The PADI Wheel uses shorter no decompression limits for multi-level dives, which is the major difference between the Wheel and the PADI RDP.
However, after we started diving with the Wheel in the late 1980s some of us who liked to play with tables figured out that if you apply the same NDLs and rules to the table, you got the same results.
The caution is that you also have to follow the same set of rules as you would for the Wheel, in terms of only one segment deeper than 80 ft with subsequent segments at least 20 ft shallower, mandatory safety stops (which in effect then are decompression stops) and specific surface intervals for repetitive multi-level dives.

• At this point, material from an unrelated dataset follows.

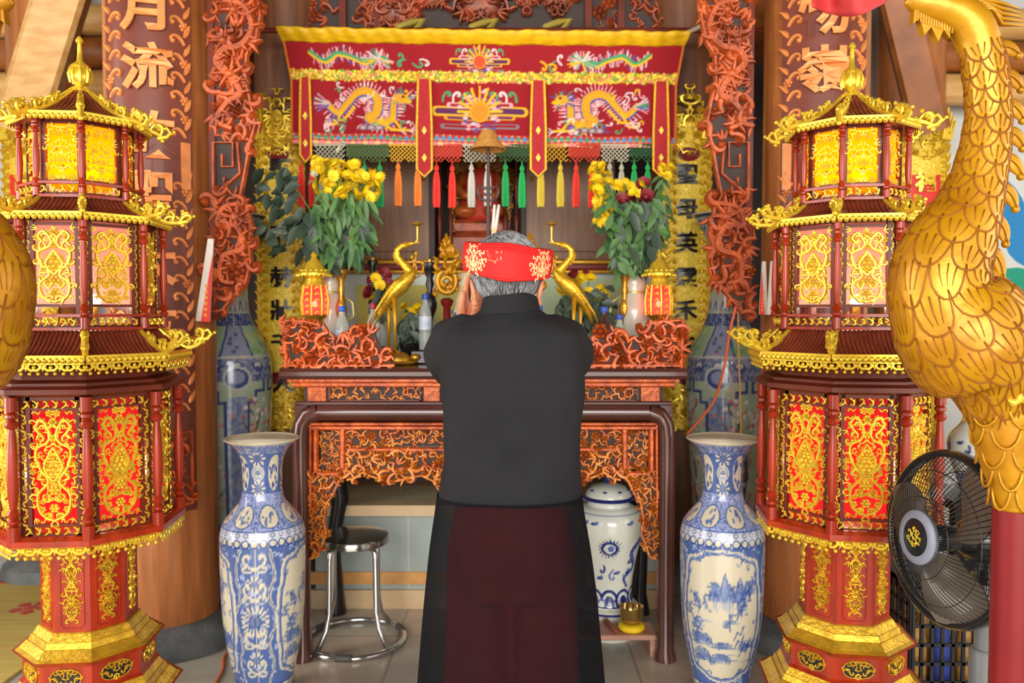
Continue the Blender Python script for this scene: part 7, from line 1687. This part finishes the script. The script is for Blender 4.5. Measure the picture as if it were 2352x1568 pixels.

If you look at the unintentional deco segments of the table, you'll notice that a 3 minute or 5 minute decompression stops cover a fair degree of sins in terms of exceeding the NDL's, and in that regard those safety stops are essential to doing multi-level dives safely with the wheel, and it was something we regarded as essential when doing multi-level dives on the RDP as well.
Now, to be fair, we were also divers who learned on the old PADI table which used the old US Navy limits before the newer PADI RDP came along with shorter NDLs, so we were a little less leery about pushing the limits of the more conservative RDP - along with being young, inexperienced and perhaps less prudent than we should have been, so take it all with a grain of salt.